Personal Debt Woes Landing 1,000 Scots in Court Each Day

December 17, 2014

An average of more than 1,000 people in Scotland were taken to court because of their personal debts and outstanding arrears over the course of 2013/14, according to official figures from the Accountant in Bankruptcy (AiB).

The figures were published alongside a report that revealed a majority of the personal debt-related court cases brought across Scotland in the past year related to unpaid council tax arrears.

As many as 376,000 Scots were taken to court in relation to personal debts in the relevant period, which represents an increase of 20 per cent nationwide on the figure for the previous 12 months.

Only one area of Scotland, North Strathclyde, saw a fall in the number personal debt-related court cases in the last year, while the numbers in some parts of the country increased by almost 50 per cent, the Herald reports.

The fact that 80 per cent of newly-brought personal debt court cases across Scotland related to council tax arrears has prompted concern in some quarters, not least at Citizens Advice Scotland (CAS), which provides thousands of heavily indebted Scots with financial guidance every month.

“Scotland’s Citizens Advice Bureaux advised on over 13,500 council tax arrears issues this last year.

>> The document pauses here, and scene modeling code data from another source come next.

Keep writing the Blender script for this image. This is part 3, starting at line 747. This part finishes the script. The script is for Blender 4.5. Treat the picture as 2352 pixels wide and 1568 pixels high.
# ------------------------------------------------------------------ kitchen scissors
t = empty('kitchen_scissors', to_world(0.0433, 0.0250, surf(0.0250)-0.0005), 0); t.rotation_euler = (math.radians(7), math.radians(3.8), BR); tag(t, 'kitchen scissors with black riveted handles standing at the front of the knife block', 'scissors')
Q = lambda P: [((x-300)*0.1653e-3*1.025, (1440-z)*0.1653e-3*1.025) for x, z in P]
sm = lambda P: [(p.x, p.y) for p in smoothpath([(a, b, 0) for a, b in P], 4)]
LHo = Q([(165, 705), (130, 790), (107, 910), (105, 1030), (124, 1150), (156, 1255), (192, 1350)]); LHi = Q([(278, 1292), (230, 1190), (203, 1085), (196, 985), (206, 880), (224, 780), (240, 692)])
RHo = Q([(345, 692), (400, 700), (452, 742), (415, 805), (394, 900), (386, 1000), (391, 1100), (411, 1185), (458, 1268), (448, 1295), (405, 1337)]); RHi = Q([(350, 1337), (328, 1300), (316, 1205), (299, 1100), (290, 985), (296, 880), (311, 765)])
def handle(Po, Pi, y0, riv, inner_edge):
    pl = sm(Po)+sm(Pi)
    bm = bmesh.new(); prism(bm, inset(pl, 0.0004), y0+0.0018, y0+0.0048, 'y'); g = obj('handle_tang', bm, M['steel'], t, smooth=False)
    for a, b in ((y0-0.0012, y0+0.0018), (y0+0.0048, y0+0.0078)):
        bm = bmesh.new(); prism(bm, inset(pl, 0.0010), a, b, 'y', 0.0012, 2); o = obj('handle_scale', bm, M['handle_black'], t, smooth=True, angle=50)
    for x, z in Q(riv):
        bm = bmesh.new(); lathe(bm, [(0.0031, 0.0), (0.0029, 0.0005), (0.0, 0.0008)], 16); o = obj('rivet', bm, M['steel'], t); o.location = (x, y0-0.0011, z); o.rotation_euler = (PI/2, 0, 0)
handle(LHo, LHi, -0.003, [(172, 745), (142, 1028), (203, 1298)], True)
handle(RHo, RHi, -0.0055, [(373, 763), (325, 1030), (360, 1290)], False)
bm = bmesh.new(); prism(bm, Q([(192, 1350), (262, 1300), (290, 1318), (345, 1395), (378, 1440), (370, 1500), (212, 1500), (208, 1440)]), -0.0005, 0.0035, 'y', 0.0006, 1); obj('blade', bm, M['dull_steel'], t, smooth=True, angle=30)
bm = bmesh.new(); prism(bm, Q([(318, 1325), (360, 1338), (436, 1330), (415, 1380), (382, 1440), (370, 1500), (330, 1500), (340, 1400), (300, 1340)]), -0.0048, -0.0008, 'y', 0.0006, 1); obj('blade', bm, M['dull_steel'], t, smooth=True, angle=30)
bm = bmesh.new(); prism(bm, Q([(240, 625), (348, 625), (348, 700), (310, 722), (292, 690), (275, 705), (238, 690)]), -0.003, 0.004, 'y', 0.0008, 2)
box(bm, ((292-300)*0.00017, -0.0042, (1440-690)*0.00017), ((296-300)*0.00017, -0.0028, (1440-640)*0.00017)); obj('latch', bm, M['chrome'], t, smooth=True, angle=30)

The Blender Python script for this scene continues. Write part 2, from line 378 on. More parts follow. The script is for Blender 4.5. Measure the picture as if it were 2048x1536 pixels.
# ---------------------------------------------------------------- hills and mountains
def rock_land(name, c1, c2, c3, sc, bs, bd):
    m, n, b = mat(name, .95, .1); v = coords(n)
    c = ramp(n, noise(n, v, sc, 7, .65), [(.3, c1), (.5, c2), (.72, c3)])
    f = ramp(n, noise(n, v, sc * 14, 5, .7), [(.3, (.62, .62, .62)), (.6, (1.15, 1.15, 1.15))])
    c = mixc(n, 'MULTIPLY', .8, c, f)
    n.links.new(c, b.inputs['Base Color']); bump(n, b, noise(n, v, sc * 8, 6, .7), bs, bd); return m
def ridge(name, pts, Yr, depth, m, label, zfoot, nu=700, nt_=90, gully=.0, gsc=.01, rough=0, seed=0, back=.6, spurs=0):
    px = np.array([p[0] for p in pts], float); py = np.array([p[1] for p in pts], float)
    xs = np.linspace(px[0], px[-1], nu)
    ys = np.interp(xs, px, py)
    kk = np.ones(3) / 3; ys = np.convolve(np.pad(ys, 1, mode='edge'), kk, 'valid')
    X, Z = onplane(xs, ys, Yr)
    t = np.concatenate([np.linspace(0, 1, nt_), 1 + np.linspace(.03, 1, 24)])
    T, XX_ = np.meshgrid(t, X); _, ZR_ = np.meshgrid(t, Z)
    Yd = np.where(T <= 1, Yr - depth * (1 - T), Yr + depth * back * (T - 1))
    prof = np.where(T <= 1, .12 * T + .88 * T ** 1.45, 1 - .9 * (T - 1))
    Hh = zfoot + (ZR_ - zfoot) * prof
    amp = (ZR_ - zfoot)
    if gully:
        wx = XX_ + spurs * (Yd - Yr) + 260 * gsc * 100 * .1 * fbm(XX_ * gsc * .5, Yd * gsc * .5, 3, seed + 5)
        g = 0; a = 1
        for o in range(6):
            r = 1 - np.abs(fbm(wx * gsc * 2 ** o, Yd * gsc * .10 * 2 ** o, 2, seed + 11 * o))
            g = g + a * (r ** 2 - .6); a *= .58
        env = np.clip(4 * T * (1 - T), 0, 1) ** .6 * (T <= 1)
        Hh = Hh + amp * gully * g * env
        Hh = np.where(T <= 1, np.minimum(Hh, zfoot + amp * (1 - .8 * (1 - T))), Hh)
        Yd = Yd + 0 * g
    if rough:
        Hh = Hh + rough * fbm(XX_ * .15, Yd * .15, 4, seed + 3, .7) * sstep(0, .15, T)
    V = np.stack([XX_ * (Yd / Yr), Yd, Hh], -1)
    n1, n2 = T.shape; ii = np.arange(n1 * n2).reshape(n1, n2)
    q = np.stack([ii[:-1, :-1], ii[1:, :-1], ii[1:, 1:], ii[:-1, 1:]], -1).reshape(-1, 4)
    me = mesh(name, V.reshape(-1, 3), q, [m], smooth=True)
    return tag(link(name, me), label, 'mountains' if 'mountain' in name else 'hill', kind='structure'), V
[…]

That’s a seven per cent increase on the previous year,” said Keith Dryburgh, CAS policy manager.

“We think there are a number of factors which have impacted on people’s ability to keep up with their council tax. These include benefit cuts and low wages,” he said.

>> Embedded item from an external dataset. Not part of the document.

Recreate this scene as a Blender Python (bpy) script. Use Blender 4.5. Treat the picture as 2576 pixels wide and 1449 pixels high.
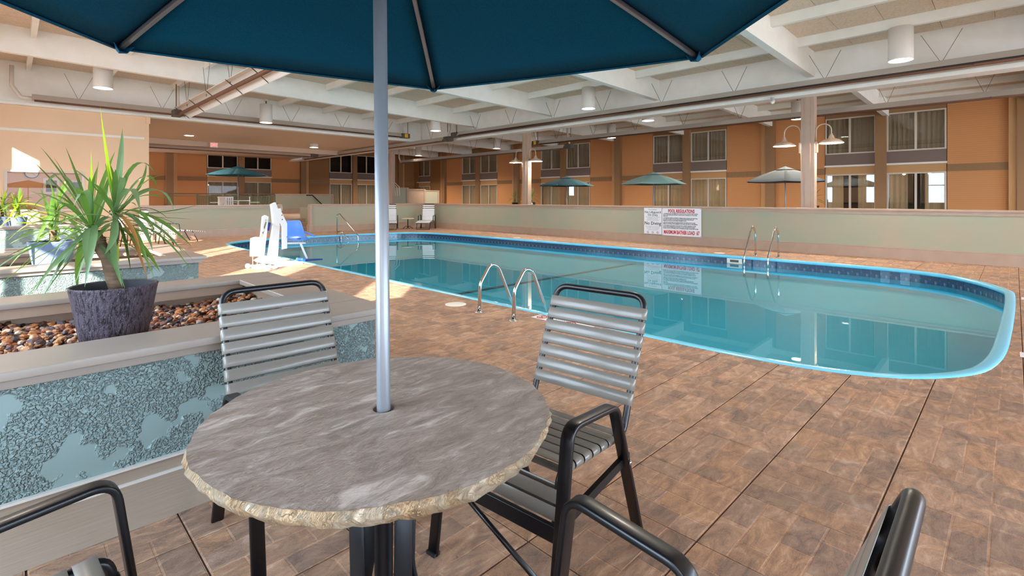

Dryburgh also expressed concern though that the debt collection practices of councils in Scotland are “being ramped up at just the time when families are less able to pay”.

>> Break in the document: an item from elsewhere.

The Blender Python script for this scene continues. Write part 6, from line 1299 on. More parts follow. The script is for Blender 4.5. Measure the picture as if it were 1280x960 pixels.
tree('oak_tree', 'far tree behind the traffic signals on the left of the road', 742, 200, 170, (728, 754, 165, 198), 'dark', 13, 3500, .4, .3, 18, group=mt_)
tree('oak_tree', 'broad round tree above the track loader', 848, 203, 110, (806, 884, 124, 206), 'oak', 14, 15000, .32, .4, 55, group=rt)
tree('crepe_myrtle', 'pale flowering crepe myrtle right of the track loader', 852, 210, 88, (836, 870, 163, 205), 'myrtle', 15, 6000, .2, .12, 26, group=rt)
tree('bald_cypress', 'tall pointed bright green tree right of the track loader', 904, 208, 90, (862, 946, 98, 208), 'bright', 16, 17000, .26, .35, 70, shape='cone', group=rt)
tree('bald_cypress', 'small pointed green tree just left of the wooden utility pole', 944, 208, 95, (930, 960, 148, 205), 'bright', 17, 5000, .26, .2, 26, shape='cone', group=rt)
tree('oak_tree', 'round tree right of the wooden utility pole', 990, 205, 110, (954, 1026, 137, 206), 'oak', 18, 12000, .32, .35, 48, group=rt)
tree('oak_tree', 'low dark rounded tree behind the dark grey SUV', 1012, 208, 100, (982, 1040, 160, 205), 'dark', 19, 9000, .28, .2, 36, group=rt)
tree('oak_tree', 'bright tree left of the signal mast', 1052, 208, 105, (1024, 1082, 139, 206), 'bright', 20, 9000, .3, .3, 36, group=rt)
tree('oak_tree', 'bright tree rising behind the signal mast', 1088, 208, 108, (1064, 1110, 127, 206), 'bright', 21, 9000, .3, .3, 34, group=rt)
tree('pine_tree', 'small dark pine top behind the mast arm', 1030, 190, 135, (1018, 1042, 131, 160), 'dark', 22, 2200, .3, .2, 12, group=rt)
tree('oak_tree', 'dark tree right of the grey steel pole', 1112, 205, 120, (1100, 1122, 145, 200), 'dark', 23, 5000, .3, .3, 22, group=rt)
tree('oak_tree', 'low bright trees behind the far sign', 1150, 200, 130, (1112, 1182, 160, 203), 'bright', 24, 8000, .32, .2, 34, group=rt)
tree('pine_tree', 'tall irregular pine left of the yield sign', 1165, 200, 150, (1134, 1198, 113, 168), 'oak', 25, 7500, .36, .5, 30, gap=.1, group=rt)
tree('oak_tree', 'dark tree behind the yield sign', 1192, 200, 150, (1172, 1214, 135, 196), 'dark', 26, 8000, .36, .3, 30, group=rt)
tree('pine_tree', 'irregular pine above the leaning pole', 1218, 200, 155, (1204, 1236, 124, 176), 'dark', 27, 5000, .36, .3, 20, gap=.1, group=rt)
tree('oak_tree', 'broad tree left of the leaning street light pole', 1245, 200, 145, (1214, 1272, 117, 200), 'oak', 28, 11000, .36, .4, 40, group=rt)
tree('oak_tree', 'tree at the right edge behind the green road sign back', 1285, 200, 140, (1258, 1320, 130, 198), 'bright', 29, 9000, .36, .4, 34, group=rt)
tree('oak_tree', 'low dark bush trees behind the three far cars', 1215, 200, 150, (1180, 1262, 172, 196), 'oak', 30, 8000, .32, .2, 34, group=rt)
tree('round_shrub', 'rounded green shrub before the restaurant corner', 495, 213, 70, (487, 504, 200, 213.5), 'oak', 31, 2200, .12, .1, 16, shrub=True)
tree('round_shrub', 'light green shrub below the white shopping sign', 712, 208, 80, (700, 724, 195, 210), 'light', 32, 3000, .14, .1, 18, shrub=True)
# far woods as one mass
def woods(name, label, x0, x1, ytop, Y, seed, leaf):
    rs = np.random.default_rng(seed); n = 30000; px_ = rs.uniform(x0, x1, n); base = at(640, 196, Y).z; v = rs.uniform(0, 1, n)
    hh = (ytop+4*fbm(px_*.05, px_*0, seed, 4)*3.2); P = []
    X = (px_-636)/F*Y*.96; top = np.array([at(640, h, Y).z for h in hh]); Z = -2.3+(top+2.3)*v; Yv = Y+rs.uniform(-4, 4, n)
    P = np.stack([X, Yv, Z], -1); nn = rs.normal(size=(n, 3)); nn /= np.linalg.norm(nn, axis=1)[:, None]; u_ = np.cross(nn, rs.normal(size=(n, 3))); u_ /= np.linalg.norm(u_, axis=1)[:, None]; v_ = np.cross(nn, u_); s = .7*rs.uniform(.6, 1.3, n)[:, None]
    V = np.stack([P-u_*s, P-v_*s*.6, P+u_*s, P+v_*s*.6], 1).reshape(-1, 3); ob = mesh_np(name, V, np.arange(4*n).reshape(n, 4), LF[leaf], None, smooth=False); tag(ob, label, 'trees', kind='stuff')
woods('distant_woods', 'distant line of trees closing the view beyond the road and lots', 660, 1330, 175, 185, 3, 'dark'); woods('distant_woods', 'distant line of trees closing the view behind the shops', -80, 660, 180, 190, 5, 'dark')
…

“We understand councils need to recover monies owed, but this is still a time of economic constraint for many households who are struggling to make ends meet. Councils need to ensure that they support clients to seek independent, free and impartial advice,” he said.

The AiB’s figures offered a possible insight into why councils have suddenly become so much more willing and able to take debtors in Scotland to court over unpaid council taxes, with the number of summary warrants issued by councils rising 20 per cent in 2013/14.

“The introduction of these warrants has been welcomed by councils, because it means they can take court action to recover debts without having to pay any substantial legal fees,” explained Leonie Donald, a partner at the law firm Aberdein Considine.

“However, it is bad news for people in debt, because it means councils can move fast to recover the money they are due – whether that be through freezing funds in bank accounts or bankruptcy,” she said.

There are currently widespread fears that a potential rise in interest rates across the UK could force even more Scots into serious debt and into the position of facing court action over the course of 2015.